An assemblance of well-developed, three-dimensional characters that were sadly never seen again after season three. 

Nothing is more illustrative of this trend that season seven’s insistence upon finding a way to bring lead characters Sookie and Bill back together.  True Blood was premised on the story of diner waitress Sookie Stackhouse falling in love with Bill Compton, a nearly 200-year-old vampire who is the first of his kind to make himself known to humans in his small Louisiana town.  Sookie and Bill remained the show’s primary couple for the first three years before starting to breakdown in season four.  By the start of the final season, it is well established that both characters have moved on, however the writers couldn’t resist the chance for an easy bookend and piled on the nostalgia to create a final story arc where both characters realize that they are Meant To Be or something.  This is particularly remarkable considering that neither character in the novels that serve as the show’s source material ever comes to any similar consideration.  Thanks, Hollywood. 
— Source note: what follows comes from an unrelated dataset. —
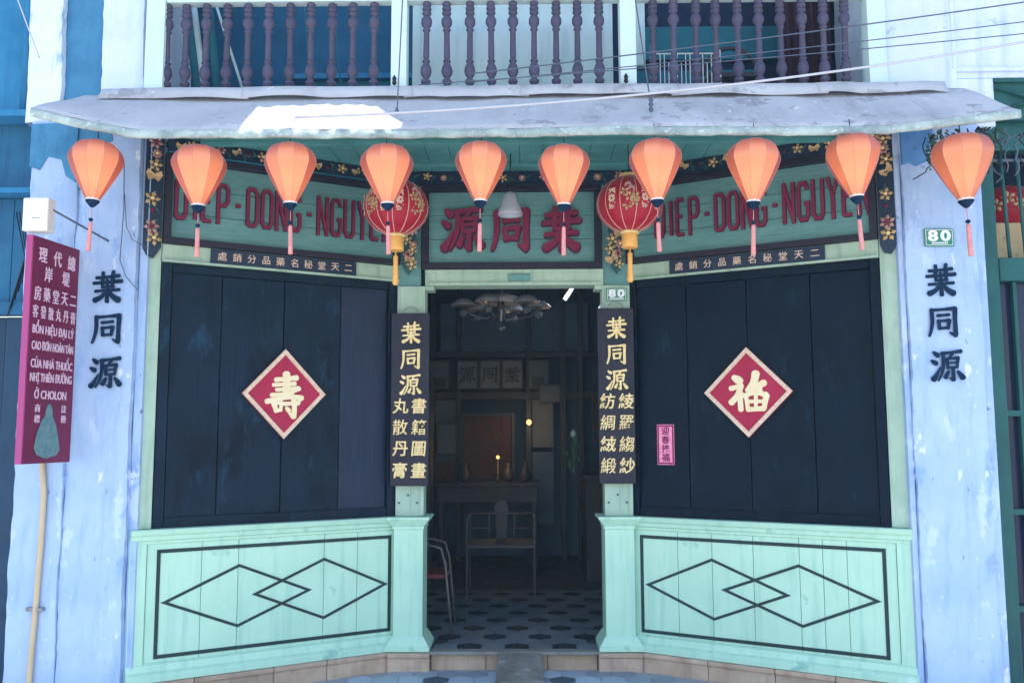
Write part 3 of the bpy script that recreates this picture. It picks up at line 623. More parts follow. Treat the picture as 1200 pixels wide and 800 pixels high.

The final season is slightly mitigated by sheer number of Easter Eggs tossed in to appease long-time viewers.   The return of several fan-favorite characters, as well as the reunification of several others, helped to send the show off properly even if several other major characters, Tara and Alcide being the two most prominent, are given some of the most abrupt write-offs in the history of television.


So Hail and Farewell, True Blood.  I won’t miss your convoluted storylines, but I will miss Eric.  I won’t miss your unfortunate tendency toward saccharine storytelling, but I will most definitely miss Pam.  Actually, thinking on it, Pam is the thing I’m going to miss the most.  Someone get Kristin Bauer van Straten a pilot, STAT.  Meanwhile, I remain confident that television audiences have not lost their taste for WTF programming.  In any case, Salem is going to have some large, bloody shoes to fill.

Oh, Pam.  You can keep sassing me/slitting my throat for another ten seasons.